Lu sur Pour la justice fiscale, gouvernons avec le peuple - L'Humanité (humanite.fr)
Par Pascal Savoldelli et Éric Bocquet, sénateurs PCF et membres de la Commission des Finances.
le 16 juillet 2024

En sept ans de pouvoir, Emmanuel Macron a entrepris une série de réformes fiscales qui, sous couvert d’une prétendue nécessité de baisser les prélèvements obligatoires, ont renforcé les inégalités et profité aux 5 % de ménages les plus riches. La politique fiscale du Président de la République est devenue le symbole d’une politique injuste, inaudible et éloigné des réalités des Français.
L’économiste Gabriel Zucman s’alertait il y a peu du fait que la France était devenue un « paradis fiscal » pour les milliardaires. C’est bien le sens de la suppression insolente de l’Impôt de solidarité sur la fortune mais aussi de revenus financiers toujours moins imposés que les revenus du travail. Enfin, la dernière loi de finances comprend plus de 175 milliards d’euros d’aides publiques aux entreprises (6,6 % du PIB contre 2,4 % en 1979), sans contreparties au maintien de l’emploi, de l’activité, de la transition écologique.
Il est donc urgent de sortir la fiscalité de l’influence d’une culture de marchés.
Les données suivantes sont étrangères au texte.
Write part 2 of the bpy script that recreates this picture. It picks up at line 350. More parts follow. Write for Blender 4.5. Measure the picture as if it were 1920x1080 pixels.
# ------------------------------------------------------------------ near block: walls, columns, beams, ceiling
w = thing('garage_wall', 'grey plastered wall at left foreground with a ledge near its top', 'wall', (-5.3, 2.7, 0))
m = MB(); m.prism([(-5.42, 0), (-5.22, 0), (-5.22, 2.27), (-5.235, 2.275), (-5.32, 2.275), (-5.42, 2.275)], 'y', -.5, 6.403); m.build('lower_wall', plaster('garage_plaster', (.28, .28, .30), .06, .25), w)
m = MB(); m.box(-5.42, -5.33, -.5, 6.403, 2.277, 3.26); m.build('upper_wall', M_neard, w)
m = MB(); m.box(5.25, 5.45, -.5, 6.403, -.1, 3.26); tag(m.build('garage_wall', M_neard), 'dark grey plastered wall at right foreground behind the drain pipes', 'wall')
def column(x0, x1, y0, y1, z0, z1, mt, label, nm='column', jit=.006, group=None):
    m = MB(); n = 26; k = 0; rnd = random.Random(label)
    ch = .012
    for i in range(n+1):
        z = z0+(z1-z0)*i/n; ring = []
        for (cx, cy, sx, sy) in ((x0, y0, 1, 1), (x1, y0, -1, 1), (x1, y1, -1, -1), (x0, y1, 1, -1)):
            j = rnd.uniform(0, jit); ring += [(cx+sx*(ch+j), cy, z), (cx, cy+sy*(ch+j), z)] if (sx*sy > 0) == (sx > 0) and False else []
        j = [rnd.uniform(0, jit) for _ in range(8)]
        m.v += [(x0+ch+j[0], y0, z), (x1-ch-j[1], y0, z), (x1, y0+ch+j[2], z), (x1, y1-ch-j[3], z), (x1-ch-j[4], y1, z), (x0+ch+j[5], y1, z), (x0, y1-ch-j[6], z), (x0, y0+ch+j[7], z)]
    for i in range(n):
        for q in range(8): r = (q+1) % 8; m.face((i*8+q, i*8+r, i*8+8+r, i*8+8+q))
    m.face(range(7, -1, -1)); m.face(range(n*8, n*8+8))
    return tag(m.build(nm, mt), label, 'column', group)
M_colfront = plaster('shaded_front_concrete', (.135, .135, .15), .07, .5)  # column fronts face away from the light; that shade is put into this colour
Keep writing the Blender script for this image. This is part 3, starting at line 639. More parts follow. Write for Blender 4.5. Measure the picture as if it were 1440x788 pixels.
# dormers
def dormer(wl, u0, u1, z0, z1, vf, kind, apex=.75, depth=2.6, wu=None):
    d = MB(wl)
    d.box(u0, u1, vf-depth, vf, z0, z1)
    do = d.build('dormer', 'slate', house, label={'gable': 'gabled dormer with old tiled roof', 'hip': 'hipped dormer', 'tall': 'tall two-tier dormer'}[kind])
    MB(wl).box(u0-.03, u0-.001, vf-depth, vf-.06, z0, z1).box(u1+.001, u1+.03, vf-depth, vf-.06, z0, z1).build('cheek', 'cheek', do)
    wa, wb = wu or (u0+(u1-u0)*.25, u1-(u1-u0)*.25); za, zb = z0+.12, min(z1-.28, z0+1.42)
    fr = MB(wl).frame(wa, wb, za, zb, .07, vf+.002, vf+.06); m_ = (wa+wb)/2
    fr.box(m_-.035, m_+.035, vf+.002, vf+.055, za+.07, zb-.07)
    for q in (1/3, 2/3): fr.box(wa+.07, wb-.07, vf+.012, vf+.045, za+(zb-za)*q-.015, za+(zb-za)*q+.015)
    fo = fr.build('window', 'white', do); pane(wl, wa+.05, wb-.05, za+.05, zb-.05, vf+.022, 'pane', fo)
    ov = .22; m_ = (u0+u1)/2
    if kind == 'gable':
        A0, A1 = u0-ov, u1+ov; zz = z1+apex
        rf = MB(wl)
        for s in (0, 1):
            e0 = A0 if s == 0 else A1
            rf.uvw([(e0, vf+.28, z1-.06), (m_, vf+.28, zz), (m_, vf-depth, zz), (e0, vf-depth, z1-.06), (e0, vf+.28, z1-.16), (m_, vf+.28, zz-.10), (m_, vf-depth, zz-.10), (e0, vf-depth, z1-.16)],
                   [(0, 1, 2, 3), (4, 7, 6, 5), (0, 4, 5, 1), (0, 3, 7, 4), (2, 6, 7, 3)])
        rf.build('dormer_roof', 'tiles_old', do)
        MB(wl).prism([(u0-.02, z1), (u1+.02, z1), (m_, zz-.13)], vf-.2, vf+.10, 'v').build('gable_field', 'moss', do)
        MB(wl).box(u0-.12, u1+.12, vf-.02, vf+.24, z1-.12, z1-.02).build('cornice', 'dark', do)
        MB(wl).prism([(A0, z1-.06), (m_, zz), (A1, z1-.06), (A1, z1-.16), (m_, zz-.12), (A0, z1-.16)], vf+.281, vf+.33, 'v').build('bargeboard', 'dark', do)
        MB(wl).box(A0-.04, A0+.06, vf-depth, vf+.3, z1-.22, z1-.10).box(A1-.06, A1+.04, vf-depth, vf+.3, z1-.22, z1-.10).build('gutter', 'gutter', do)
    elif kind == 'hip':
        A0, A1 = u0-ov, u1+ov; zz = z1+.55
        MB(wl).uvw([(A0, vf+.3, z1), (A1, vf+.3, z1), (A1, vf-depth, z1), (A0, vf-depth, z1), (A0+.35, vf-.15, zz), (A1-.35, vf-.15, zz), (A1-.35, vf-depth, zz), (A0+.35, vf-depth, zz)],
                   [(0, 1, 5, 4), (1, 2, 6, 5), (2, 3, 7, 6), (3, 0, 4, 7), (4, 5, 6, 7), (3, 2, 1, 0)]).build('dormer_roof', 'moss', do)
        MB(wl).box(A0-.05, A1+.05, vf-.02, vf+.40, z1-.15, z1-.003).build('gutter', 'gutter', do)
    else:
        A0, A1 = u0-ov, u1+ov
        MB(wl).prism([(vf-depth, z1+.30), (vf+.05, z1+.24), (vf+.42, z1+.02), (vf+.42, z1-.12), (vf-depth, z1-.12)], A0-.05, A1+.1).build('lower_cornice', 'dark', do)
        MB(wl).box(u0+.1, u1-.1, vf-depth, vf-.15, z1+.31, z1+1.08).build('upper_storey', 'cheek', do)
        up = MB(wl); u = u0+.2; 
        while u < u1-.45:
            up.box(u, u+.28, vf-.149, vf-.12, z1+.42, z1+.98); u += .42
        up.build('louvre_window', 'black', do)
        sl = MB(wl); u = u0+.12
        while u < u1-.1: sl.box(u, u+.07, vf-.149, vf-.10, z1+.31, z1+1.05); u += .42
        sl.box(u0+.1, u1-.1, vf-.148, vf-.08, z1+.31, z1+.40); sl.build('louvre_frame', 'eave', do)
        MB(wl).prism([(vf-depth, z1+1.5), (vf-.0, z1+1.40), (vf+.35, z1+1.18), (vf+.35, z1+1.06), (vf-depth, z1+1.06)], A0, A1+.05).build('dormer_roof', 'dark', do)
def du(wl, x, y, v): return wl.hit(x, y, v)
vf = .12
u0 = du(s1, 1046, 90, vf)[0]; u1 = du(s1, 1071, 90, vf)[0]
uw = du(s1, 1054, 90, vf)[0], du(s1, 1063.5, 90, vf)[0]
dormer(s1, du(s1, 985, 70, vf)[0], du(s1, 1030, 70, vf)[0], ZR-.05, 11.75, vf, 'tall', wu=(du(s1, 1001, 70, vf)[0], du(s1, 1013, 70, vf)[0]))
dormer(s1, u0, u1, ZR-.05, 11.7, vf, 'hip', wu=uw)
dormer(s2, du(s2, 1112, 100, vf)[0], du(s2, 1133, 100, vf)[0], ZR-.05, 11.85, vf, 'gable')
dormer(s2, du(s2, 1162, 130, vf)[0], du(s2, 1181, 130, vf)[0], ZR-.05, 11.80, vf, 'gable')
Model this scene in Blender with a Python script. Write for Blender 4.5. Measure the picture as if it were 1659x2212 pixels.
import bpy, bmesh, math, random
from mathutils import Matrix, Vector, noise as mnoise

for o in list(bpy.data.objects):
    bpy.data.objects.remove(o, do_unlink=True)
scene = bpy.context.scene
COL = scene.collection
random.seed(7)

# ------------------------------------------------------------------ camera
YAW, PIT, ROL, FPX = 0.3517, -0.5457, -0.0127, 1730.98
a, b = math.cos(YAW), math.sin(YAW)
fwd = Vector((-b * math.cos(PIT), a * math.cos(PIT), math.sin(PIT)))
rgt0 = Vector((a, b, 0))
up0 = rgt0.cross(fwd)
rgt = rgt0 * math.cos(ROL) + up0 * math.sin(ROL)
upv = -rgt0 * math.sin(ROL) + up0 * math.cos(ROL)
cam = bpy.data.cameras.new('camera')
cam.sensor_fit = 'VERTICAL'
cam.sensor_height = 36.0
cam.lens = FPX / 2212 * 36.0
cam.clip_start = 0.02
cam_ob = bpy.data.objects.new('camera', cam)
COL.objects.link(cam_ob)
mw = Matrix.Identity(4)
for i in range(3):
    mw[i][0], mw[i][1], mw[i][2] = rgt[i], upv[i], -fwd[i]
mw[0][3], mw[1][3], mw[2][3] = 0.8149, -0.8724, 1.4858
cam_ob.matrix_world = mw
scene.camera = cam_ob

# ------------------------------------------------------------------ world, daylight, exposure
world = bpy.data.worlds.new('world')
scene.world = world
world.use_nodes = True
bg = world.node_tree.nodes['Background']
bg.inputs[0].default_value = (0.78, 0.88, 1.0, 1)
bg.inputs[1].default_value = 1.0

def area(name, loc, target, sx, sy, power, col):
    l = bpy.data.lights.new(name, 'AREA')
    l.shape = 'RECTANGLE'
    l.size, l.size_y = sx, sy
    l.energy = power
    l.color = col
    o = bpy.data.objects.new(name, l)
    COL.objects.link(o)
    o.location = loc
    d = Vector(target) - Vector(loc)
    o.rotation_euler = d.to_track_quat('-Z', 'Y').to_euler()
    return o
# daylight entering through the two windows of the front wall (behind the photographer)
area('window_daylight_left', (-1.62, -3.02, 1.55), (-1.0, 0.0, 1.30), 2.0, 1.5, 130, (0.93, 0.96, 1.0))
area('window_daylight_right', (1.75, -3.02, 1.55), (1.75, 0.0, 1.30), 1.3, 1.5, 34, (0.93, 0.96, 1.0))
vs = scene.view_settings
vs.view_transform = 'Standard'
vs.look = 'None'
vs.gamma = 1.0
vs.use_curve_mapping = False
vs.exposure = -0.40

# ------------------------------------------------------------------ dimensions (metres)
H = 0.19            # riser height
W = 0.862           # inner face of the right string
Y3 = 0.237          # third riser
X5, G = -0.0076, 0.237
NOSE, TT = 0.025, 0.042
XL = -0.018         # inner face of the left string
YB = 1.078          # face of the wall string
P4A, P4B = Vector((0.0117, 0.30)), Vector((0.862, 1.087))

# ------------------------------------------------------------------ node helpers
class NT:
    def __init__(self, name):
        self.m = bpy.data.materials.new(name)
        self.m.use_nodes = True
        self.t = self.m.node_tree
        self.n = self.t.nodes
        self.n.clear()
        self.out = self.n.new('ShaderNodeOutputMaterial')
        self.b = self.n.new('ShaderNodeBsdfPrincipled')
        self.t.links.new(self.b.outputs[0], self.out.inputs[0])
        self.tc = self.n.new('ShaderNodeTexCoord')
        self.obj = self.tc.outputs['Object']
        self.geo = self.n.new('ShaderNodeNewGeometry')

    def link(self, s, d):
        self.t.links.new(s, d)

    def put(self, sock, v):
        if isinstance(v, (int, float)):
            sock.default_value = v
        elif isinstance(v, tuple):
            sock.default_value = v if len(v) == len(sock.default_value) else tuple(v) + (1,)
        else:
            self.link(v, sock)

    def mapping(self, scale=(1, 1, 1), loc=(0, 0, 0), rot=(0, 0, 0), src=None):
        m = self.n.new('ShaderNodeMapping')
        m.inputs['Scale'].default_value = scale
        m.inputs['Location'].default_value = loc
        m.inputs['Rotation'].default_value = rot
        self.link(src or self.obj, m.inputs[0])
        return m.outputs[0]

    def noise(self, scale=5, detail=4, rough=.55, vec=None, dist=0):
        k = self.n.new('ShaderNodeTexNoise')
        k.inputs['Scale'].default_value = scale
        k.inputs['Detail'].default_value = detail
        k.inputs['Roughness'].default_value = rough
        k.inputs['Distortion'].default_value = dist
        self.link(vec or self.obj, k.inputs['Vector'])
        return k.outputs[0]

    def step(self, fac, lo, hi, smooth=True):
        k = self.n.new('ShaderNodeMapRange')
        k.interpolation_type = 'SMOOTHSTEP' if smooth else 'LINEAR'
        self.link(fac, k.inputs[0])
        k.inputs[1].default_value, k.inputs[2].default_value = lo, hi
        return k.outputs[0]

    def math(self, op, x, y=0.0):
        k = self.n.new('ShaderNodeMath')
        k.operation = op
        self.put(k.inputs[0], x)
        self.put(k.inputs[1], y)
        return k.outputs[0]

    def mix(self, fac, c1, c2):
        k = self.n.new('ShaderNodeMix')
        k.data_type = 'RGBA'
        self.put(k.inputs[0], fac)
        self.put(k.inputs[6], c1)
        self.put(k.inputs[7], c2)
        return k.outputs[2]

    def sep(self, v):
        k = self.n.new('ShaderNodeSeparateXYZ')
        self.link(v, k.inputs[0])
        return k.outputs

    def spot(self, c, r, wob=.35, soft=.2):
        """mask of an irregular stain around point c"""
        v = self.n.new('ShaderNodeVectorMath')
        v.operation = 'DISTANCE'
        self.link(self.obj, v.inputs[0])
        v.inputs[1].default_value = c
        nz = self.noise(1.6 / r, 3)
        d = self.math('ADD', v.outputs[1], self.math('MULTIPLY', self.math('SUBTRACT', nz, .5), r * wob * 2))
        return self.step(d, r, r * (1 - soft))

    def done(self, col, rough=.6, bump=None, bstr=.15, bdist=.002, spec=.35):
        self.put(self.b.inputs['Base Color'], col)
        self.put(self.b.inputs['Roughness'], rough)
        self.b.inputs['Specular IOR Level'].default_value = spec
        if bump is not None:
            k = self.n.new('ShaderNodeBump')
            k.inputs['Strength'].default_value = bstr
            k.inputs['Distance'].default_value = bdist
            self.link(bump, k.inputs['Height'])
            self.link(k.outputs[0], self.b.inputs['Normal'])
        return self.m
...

Les travailleuses et les travailleurs de ce pays doivent obtenir la reconnaissance de leurs capacités créatives et productrices.
Le consentement à l’impôt a en partie été miné par l’impression de faire peser la pression fiscale sur les couches populaires et intermédiaires, mensongèrement réputées exclues de l’imposition et qui pourtant, cotisent sur leurs revenus et s’acquittent de la TVA sur leur consommation. Si les Français sont majoritaires à considérer que le paiement d’impôt et de taxes est justifié car ils financent les services publics (sondage Elabe, pour l’Institut Montaigne et les Échos du 5 octobre 2023), ils sont 76 % à considérer que le système fiscal ne permet pas la redistribution des richesses. Cette majorité a voix au chapitre !
La très forte volonté de changement qui a conduit le Nouveau Front Populaire en tête des élections législatives trouve d’ailleurs en son cœur la nécessité d’une rupture en matière de fiscalité. Des impôts justes, c’est le prix de la démocratie. C’est poser les jalons d’une autre répartition des richesses produites. Au premier titre, la transformation de l’impôt sur les revenus qui profitera à 92 % des ménages, en passant de 5 à 14 tranches d’impôts.
De la même façon, le principe fiscal selon lequel les gros payent gros et les petits payent petits nous a déjà conduit, nous, parlementaires communistes, dans l’hémicycle, à proposer de rehausser le taux de l’impôt sur les bénéfices.
Aussi, devons être convaincus du bien-fondé de prélever 90 % de chaque euro supplémentaire de revenus excédant 400 000 euros. Faut-il rappeler que le taux marginal d’imposition sur le revenu en France était de 70 % dans les années 1960, et 91 % aux États-Unis ? Leurs économies n’ont alors jamais été aussi florissantes et redistributives : la catastrophe annoncée n’aura donc pas lieu et les mesures de réparation de nos services publics et du pouvoir d’achat seront financées. Oui, le programme du Nouveau Front Populaire est chiffré, travaillé de longue date par les parlementaires des différents partis qui le défendent à chaque débat budgétaire, et il est surtout nécessaire.
Nécessaire parce que nous alertons depuis décembre 2023 sur les risques budgétaires qu’encourt notre pays. Et nous ne nous y sommes pas trompés : le 21 février 2024, le Ministre de l’Économie grevait par décret de 10 milliards d’euros les finances de l’État. Soit l’aveu que les prévisions du gouvernement étaient hasardeuses, ses politiques non financées et son budget insincère.
Si la désinformation conjuguée à l’offensive des forces du capital a donné l’illusion d’un programme « pire que celui du Rassemblement National », c’est bien que le capital, les marchés financiers, ceux qui s’accaparent les richesses produites par le travail mènent la bataille pour empêcher la formation d’un gouvernement du Nouveau Front Populaire.
Le conflit entre les intérêts du travail et ceux du capital est d’une pleine actualité. Là est l’urgence de passer d’une campagne d’offre électorale éclaire à une campagne de mobilisation populaire durable. Sans l’intervention multiforme de toutes et tous, du monde du travail, de la société civile, les tentatives de réformes du gouvernement de gauche demeureront extrêmement fragiles voire contrées. L’exigence d’une autre répartition des richesses doit être portée par le corps social et dépasser le cadre du Nouveau Front Populaire, qui seul, ne parviendra pas à obtenir le rapport de force vis-à-vis du capital et de la droite qui se coalisent et s’organisent.